Sunday, December 15, 2019

The Beloved Rodeo Clown


Part 15 of 30
The Mam & Pap
Royal Splendid Traveling Rodeo

All hail the rodeo clown! Who doesn’t love the rodeo clown? Everyone goes to the rodeo for the excitement of the animals, the buckin’ broncos, the bulls humping their way around the ring, a cowboy astride his steed leaping through a ring akin to a fiery inferno, and the little dogies, on the run, going astray in the ring and needing the secure discipline of their ropes lashed together as quickly as possible.
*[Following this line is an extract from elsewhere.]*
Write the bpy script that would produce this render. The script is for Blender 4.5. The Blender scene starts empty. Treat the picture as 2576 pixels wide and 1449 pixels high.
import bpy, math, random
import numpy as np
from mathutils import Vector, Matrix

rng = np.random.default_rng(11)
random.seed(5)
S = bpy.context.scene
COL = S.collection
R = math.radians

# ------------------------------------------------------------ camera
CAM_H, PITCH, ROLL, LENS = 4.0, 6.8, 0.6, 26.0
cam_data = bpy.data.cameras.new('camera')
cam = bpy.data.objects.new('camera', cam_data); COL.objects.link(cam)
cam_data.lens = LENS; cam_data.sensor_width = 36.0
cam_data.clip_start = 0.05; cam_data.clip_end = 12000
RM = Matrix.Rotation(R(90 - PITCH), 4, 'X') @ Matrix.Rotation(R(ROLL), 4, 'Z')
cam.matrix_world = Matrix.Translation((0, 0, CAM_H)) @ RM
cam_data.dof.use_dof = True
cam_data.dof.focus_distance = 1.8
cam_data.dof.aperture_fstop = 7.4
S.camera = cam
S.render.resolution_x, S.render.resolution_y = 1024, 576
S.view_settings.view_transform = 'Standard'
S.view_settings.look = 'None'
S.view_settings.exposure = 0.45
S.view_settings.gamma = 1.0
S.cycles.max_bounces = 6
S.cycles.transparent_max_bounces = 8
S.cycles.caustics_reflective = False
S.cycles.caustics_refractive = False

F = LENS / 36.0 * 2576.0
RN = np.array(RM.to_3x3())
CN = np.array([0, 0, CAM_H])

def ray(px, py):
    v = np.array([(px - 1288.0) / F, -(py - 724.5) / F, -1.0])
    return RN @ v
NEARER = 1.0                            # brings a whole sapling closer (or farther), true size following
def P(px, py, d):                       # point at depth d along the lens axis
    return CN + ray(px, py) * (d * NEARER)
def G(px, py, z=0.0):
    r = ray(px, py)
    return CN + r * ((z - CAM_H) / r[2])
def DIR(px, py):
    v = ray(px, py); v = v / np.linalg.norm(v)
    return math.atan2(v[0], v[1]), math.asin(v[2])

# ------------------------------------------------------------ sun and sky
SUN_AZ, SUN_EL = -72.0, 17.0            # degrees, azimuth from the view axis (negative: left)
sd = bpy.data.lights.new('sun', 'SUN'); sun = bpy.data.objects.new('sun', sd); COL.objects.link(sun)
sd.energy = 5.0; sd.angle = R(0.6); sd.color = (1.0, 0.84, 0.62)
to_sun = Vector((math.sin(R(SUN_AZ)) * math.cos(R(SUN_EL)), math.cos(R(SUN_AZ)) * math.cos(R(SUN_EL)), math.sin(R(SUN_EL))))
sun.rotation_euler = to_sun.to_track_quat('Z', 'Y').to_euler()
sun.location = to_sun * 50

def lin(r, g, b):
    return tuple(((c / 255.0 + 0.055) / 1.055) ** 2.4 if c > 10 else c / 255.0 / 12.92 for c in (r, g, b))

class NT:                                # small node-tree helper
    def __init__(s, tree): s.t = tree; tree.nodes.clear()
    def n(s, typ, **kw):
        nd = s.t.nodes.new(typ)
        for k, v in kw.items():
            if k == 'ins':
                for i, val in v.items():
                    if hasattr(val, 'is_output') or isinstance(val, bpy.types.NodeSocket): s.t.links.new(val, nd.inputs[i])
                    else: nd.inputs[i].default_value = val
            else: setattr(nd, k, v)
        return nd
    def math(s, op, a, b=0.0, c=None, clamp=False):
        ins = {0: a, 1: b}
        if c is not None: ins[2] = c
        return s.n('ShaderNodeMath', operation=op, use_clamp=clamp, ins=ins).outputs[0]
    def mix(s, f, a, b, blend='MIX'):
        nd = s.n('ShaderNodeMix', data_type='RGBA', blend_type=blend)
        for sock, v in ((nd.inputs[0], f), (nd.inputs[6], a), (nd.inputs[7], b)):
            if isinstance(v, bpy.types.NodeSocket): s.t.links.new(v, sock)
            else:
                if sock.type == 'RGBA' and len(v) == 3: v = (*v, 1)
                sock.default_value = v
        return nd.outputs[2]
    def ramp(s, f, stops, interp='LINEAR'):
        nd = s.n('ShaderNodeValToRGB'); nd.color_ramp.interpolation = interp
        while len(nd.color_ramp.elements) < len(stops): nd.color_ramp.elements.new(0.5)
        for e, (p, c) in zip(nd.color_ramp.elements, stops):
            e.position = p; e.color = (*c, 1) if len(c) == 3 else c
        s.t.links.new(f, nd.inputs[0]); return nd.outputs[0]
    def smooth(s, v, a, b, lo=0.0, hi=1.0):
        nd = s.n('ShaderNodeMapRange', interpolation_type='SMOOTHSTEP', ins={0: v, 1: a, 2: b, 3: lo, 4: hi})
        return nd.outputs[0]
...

Then there’s the possibility you might get lucky with one of the darling rodeo queens. I've always been pretty realistic, but once in a while one messes with you like she might mean business. When generally she doesn't, or it might even have been a guy behind you she was winking at. Then, continuing our survey, naturally there’s the delicious food, a little dogie patty fried to perfection on a bun. There’s your closeness to the earth when a stomping bull stirs up the dirt and you get a full snoot of it in your lungs, one of the rodeos’ biggest health-hazards but still kind of fun. And somewhere down the list of our favorite things, rounding out the list, are the clowns.
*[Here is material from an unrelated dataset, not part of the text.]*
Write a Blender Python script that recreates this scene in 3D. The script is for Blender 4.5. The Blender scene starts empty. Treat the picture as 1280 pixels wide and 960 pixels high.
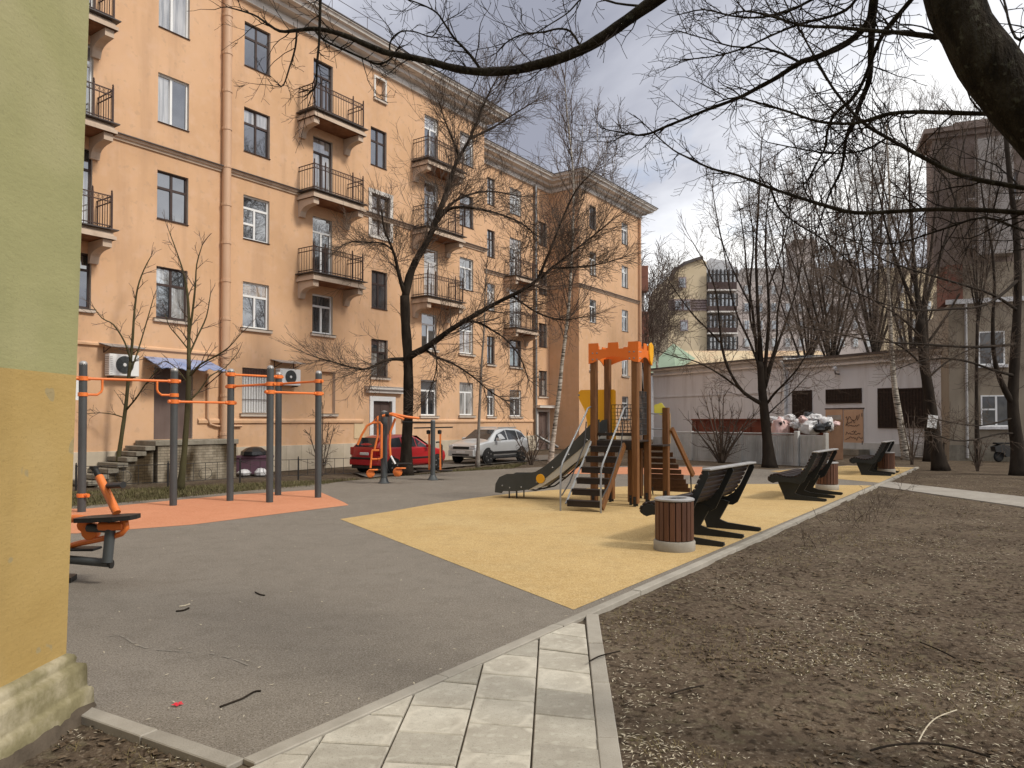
import bpy, math, random
from math import sin, cos, pi, radians, hypot, atan2, sqrt, floor
from mathutils import Vector, Matrix, noise

scene = bpy.context.scene
COL = scene.collection

# ------------------------------------------------------------------ camera
FPX, EYE, PITCH = 925.0, 1.85, radians(1.1)     # focal length in photo pixels, eye height, tilt
V0 = 526 - FPX * math.tan(PITCH)
cam_data = bpy.data.cameras.new('camera')
cam_data.sensor_width = 36.0
cam_data.lens = FPX / 1280 * 36.0
cam_data.shift_y = (V0 - 480) / 1280
cam_data.clip_start = 0.05
cam_data.clip_end = 2000
cam = bpy.data.objects.new('camera', cam_data)
cam.location = (0, 0, EYE)
cam.rotation_euler = (pi / 2 + PITCH, 0, 0)
COL.objects.link(cam)
scene.camera = cam

# ------------------------------------------------------------------ sky and sun
SUN = Vector((0.80, -0.42, 0.80)).normalized()   # towards the sun
world = bpy.data.worlds.new('World')
scene.world = world
world.use_nodes = True
wt = world.node_tree
wt.nodes.clear()


def wn(t, **kw):
    n = wt.nodes.new(t)
    for k, v in kw.items():
        setattr(n, k, v)
    return n


w_out = wn('ShaderNodeOutputWorld')
w_bg = wn('ShaderNodeBackground')
w_bg.inputs['Strength'].default_value = 0.10
w_sky = wn('ShaderNodeTexSky')
w_sky.sky_type = 'NISHITA'
w_sky.sun_disc = False
w_sky.sun_elevation = math.asin(SUN.z)
w_sky.sun_rotation = atan2(SUN.x, SUN.y)
w_sky.air_density = 1.0
w_sky.dust_density = 1.2
tc = wn('ShaderNodeTexCoord')
sep = wn('ShaderNodeSeparateXYZ')
wt.links.new(tc.outputs['Generated'], sep.inputs[0])


def wmath(op, a, b=None):
    n = wn('ShaderNodeMath', operation=op)
    for i, x in enumerate((a, b)):
        if x is None:
            continue
        if isinstance(x, (int, float)):
            n.inputs[i].default_value = x
        else:
            wt.links.new(x, n.inputs[i])
    return n.outputs[0]


zc = wmath('MAXIMUM', sep.outputs['Z'], 0.0)
zc = wmath('ADD', zc, 0.22)
cx = wmath('DIVIDE', sep.outputs['X'], zc)
cy = wmath('DIVIDE', sep.outputs['Y'], zc)
cmb = wn('ShaderNodeCombineXYZ')
wt.links.new(cx, cmb.inputs[0])
wt.links.new(cy, cmb.inputs[1])
SKY_OFF = (10.14, 8.62, 3.6)


def wnoise(scale, detail, rough, off, dist=0.0):
    mp = wn('ShaderNodeMapping')
    mp.inputs['Location'].default_value = off
    wt.links.new(cmb.outputs[0], mp.inputs[0])
    n = wn('ShaderNodeTexNoise')
    n.inputs['Scale'].default_value = scale
    n.inputs['Detail'].default_value = detail
    n.inputs['Roughness'].default_value = rough
    n.inputs['Distortion'].default_value = dist
    wt.links.new(mp.outputs[0], n.inputs['Vector'])
    return n.outputs['Fac']


def wramp(fac, stops):
    r = wn('ShaderNodeValToRGB')
    els = r.color_ramp.elements
    while len(els) > 1:
        els.remove(els[-1])
    els[0].position = stops[0][0]
    els[0].color = (*stops[0][1], 1)
    for p_, c_ in stops[1:]:
        e = els.new(p_)
        e.color = (*c_, 1)
    wt.links.new(fac, r.inputs[0])
    return r.outputs[0]


# cloud brightness (white tops against blue-grey bellies) and cover (a few blue gaps)
cl = wramp(wnoise(0.85, 7, 0.55, SKY_OFF, 0.3),
           [(0.32, (2.0, 2.1, 2.55)), (0.43, (3.3, 3.4, 3.85)), (0.52, (5.2, 5.3, 5.6)), (0.64, (7.4, 7.35, 7.2))])
cov = wramp(wnoise(1.5, 6, 0.55, (4.75, 6.02, 0.9), 0.2), [(0.33, (0.35,) * 3), (0.45, (1, 1, 1))])
wmix = wn('ShaderNodeMix', data_type='RGBA')
wt.links.new(cov, wmix.inputs['Factor'])
wt.links.new(w_sky.outputs[0], wmix.inputs['A'])
wt.links.new(cl, wmix.inputs['B'])
wt.links.new(wmix.outputs['Result'], w_bg.inputs['Color'])
wt.links.new(w_bg.outputs[0], w_out.inputs['Surface'])

sun_data = bpy.data.lights.new('sun', 'SUN')
sun_data.energy = 1.5
sun_data.angle = radians(10)
sun_data.color = (1.0, 0.94, 0.84)
sun = bpy.data.objects.new('sun', sun_data)
sun.rotation_euler = (-SUN).to_track_quat('-Z', 'Y').to_euler()
COL.objects.link(sun)

vs = scene.view_settings
vs.view_transform = 'Standard'
vs.look = 'None'
vs.gamma = 1
vs.use_curve_mapping = False
vs.exposure = 0.86

# ------------------------------------------------------------------ helpers
_F = Vector((0, cos(PITCH), sin(PITCH)))
_U = Vector((0, -sin(PITCH), cos(PITCH)))
_C = Vector((0, 0, EYE))


def ray(u, v):
    return _F + _U * ((V0 - v) / FPX) + Vector(((u - 640) / FPX, 0, 0))


def G(u, v, z=0.0):
    """ground point surveyed from the photograph"""
    r = ray(u, v)
    return _C + r * ((z - EYE) / r.z)


def W(u, v, d):
    """point at distance d along the view axis"""
    r = ray(u, v)
    return _C + r * (d / r.y)


def V(*a):
    return Vector(a)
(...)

I personally do like the clowns more than dirt in my lungs, because I think I really might choke to death. And I know in my heart that there’s someone redeemable under that patchwork of makeup that never quite makes full sense. Why do they do it? It'd be interesting to try it myself, drinking all day and then being expected to do the delicate work of assuming an entire second face. You’ve already got multiple gut-wrenching complexes, it'd be very tough to fulfill too many other expectations. But you’ve already been suspended for “the last time” for fraternizing with the audience, even cozying up to them in line to the point of satisfaction with your eyes rolled back in your head. Of course you have challenges, who doesn’t? I’ve heard of priests who’ve strayed over the line, priests! And if they can be forgiven and get a hundred chances to make restitution -- sometimes so expensive it's an international incident -- who says rodeo clowns shouldn’t get 500!
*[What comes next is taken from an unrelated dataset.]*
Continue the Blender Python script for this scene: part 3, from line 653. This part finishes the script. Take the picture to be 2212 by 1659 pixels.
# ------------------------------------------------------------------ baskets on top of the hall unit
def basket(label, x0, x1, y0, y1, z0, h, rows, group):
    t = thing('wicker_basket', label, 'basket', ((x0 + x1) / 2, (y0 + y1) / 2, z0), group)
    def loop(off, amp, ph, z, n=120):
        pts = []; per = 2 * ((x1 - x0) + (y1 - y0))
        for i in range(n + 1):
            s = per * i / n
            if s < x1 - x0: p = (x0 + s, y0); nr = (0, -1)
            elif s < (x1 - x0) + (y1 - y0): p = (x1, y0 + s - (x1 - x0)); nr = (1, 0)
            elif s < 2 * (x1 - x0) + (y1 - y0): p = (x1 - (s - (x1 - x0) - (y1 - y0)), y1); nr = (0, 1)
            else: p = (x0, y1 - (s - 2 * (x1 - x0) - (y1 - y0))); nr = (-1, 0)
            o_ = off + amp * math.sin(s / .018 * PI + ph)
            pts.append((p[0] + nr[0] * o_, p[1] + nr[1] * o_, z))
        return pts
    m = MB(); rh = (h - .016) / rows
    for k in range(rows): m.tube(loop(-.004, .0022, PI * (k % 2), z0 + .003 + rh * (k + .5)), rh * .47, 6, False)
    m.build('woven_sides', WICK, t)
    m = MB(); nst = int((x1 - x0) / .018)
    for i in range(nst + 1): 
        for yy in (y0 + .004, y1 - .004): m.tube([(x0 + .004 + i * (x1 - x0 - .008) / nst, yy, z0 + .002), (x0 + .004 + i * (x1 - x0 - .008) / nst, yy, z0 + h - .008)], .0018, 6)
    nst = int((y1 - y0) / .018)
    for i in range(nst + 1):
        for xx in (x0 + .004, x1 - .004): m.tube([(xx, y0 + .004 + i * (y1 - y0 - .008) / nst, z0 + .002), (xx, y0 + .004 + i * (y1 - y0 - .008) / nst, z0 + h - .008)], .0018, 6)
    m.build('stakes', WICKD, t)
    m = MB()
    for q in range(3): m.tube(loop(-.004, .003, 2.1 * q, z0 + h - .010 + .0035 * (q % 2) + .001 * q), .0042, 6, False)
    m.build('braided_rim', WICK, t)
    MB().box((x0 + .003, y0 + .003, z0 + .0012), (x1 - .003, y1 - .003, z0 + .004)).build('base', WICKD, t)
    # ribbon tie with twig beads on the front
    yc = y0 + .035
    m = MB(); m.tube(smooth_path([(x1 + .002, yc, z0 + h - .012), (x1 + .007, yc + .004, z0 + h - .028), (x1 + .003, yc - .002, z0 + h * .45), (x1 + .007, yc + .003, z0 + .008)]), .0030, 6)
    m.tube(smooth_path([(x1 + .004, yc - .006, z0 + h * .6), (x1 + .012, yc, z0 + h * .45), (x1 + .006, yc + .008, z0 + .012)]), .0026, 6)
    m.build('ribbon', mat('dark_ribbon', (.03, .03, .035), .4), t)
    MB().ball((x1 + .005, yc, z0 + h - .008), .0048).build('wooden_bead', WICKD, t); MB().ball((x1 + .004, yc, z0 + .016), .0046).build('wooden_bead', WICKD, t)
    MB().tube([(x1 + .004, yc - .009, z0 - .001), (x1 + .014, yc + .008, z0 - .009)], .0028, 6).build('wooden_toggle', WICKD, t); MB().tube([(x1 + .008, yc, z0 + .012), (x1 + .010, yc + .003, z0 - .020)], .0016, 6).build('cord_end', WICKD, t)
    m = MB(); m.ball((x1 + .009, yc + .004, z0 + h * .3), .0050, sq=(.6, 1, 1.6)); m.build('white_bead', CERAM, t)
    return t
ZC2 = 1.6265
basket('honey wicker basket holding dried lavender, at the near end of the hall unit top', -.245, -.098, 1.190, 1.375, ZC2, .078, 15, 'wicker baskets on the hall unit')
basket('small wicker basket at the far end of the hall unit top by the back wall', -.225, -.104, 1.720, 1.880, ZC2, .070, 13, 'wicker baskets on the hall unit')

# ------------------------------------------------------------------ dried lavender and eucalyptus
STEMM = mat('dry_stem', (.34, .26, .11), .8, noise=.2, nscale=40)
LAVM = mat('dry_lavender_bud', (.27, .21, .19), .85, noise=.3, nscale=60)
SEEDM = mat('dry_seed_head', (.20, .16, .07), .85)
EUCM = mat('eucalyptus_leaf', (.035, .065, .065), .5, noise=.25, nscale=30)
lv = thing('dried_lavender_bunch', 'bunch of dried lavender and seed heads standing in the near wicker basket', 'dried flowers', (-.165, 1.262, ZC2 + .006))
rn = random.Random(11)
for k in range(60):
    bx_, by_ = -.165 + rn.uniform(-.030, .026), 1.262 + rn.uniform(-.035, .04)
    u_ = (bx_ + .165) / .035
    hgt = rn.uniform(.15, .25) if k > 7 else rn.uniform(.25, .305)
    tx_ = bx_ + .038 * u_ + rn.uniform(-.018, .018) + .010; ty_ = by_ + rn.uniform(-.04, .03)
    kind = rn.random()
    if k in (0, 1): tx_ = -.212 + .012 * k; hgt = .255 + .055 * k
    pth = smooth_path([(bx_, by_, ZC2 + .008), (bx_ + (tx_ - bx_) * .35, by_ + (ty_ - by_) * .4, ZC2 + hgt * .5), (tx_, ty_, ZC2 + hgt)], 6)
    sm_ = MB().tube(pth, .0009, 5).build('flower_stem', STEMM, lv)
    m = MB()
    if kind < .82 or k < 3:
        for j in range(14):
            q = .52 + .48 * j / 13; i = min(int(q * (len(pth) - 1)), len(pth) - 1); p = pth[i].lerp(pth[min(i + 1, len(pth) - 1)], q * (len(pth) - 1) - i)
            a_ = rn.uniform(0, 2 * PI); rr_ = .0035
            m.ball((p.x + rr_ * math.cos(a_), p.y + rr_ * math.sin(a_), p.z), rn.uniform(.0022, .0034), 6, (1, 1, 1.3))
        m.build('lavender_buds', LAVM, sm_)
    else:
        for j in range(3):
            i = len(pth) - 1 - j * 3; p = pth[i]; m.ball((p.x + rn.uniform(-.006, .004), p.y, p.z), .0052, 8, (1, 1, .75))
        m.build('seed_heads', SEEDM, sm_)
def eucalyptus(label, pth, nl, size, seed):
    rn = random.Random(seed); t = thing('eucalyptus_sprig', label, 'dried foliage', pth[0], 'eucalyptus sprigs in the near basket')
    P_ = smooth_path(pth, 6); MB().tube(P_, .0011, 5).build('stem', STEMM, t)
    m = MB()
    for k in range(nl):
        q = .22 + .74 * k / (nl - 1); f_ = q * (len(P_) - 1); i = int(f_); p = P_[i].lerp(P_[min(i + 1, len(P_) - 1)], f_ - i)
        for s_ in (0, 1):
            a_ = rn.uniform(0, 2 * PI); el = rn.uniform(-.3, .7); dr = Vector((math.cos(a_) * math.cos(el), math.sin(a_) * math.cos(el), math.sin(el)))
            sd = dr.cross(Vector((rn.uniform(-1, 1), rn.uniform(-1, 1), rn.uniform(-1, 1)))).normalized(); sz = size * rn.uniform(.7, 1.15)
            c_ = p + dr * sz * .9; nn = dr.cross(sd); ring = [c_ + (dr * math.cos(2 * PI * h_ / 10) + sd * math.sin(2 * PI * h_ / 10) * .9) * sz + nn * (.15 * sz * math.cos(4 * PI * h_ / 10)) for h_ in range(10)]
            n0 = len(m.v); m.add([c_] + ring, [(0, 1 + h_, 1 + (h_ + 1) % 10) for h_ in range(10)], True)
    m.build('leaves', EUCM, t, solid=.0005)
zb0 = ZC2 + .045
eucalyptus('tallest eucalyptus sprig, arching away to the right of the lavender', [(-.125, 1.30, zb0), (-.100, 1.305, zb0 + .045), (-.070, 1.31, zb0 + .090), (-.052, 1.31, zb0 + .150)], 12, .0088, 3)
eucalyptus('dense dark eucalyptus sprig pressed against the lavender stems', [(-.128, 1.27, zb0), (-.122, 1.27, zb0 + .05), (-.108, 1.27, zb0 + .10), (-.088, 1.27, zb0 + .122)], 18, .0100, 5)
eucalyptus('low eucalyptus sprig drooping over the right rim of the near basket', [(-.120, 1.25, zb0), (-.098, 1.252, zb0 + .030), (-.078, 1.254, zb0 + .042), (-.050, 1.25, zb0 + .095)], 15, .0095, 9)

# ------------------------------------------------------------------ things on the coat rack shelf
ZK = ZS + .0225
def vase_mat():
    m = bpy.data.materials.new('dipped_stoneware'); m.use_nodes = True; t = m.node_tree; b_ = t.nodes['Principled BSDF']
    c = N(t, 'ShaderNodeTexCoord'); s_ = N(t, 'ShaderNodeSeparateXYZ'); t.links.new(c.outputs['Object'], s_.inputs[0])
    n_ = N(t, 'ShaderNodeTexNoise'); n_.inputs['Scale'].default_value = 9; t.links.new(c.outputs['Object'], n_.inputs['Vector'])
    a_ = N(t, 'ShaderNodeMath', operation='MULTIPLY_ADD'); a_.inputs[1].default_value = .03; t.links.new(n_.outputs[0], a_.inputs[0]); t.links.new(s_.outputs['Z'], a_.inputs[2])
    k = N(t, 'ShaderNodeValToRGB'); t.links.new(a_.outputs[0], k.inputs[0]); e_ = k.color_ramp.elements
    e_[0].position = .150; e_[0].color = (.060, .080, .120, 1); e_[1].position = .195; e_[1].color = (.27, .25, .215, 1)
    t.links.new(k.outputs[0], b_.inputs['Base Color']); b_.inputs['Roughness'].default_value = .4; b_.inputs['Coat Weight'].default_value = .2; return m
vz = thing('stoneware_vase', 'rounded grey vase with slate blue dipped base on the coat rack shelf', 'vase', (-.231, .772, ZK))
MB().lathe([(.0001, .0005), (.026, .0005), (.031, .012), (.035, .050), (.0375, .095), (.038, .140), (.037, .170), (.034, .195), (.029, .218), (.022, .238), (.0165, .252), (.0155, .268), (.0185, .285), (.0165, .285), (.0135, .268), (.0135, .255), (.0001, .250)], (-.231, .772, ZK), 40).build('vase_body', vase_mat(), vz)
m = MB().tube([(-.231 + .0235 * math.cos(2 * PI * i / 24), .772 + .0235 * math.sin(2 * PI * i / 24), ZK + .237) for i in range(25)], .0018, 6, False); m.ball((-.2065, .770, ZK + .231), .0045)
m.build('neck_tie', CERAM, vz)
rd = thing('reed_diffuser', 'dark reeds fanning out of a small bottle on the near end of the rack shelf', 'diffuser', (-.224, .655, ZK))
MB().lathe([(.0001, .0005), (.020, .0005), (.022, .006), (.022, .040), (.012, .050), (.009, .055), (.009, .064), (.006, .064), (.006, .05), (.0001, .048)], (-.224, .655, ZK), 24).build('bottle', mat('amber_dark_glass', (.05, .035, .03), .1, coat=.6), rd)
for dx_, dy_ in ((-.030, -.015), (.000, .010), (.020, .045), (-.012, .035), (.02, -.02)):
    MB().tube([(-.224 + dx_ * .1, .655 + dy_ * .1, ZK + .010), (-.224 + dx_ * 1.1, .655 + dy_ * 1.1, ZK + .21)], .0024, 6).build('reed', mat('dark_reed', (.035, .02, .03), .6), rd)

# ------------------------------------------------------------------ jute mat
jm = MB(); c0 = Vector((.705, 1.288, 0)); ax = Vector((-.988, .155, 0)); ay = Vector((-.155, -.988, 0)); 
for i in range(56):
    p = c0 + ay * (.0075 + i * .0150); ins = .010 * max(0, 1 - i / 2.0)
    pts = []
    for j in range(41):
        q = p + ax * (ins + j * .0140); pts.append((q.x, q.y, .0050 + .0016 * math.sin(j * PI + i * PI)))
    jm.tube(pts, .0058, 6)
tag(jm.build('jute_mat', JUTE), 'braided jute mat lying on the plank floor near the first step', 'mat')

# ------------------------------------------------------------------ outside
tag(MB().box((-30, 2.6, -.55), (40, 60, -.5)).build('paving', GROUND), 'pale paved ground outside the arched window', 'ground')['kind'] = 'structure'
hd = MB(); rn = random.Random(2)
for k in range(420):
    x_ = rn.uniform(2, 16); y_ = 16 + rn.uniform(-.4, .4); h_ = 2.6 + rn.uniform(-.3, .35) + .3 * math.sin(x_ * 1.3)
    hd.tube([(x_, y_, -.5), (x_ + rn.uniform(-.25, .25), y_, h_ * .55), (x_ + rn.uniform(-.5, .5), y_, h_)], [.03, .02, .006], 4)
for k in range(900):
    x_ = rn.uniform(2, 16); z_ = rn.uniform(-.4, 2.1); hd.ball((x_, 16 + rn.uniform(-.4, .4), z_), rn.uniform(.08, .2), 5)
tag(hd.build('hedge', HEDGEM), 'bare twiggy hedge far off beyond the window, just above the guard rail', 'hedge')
Everyone — I know it’s arguable — goes into their field of work, their vineyard of endeavor, with the best intentions. Some of these string-pullers behind the scenes were calculating how many of such and such — let’s say cooks — will we need? After a while they get all the cooks they need, who periodically die of food poisoning and need to be replaced. So even though the number needed was temporarily attained, others need to aspire to cooking to replace the fallen. It’s similar with rodeo clowning. There may be plenty today, but if a few of them go totally loco and there’s a massacre, where are you going to find a thousand new rodeo clowns in a second? You can’t just snap your fingers, it doesn’t work that way. The pipeline always has to have applicants, those ready to step in on a moment’s notice to climb in a barrel and be bruited about the ring by a completely mad bull.

It’s grunt work to that point. But once the bull has been safely dispatched back to his pen, it becomes a moment of recognition, appreciation and love for the clown. He or she pulls a flower out, leans into it and smiles, as if to say, “I saved the day, ahhhh!” Another sees him extending the curtain call a little beyond its due and blasts a big gun, a bang and confetti is spewed everywhere, the clown’s way of saying — and this is their own particular language — “Let’s get back to work, you’re hogging the stage when there’s other worthwhile acts to come!” The audience roars with laughter.